→ THE EXERCISE
Tally all lines containing the word "scene". Give the number alone.

▽

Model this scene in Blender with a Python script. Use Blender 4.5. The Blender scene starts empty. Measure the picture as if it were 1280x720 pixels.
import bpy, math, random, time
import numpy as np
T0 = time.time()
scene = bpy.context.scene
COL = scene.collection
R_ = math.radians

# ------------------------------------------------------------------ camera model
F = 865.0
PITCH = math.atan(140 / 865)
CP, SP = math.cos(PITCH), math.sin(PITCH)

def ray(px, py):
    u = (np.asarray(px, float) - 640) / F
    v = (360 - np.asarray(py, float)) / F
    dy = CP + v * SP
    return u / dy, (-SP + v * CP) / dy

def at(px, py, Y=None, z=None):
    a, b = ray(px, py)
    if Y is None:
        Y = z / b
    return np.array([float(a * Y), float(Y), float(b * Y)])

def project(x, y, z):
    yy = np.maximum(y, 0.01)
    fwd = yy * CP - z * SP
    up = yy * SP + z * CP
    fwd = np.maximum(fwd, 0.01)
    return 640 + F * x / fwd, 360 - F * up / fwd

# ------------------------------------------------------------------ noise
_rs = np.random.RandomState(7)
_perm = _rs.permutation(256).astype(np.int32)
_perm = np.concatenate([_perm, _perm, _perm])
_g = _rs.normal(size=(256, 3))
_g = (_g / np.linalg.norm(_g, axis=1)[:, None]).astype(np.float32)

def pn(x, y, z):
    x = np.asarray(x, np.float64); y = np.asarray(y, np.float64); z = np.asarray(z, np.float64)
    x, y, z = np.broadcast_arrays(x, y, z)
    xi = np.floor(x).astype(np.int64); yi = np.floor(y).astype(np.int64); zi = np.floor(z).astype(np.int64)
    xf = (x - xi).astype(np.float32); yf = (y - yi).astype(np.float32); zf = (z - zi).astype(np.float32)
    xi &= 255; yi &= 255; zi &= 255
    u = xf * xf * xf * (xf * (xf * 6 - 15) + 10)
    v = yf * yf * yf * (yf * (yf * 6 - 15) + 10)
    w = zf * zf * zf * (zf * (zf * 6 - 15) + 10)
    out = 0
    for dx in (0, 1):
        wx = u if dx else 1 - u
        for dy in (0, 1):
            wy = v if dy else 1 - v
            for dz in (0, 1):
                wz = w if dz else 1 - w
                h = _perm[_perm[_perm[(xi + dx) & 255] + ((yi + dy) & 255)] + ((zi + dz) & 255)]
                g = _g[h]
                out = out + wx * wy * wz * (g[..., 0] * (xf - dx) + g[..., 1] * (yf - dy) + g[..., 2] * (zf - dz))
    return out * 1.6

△

→ TASK ANSWER
3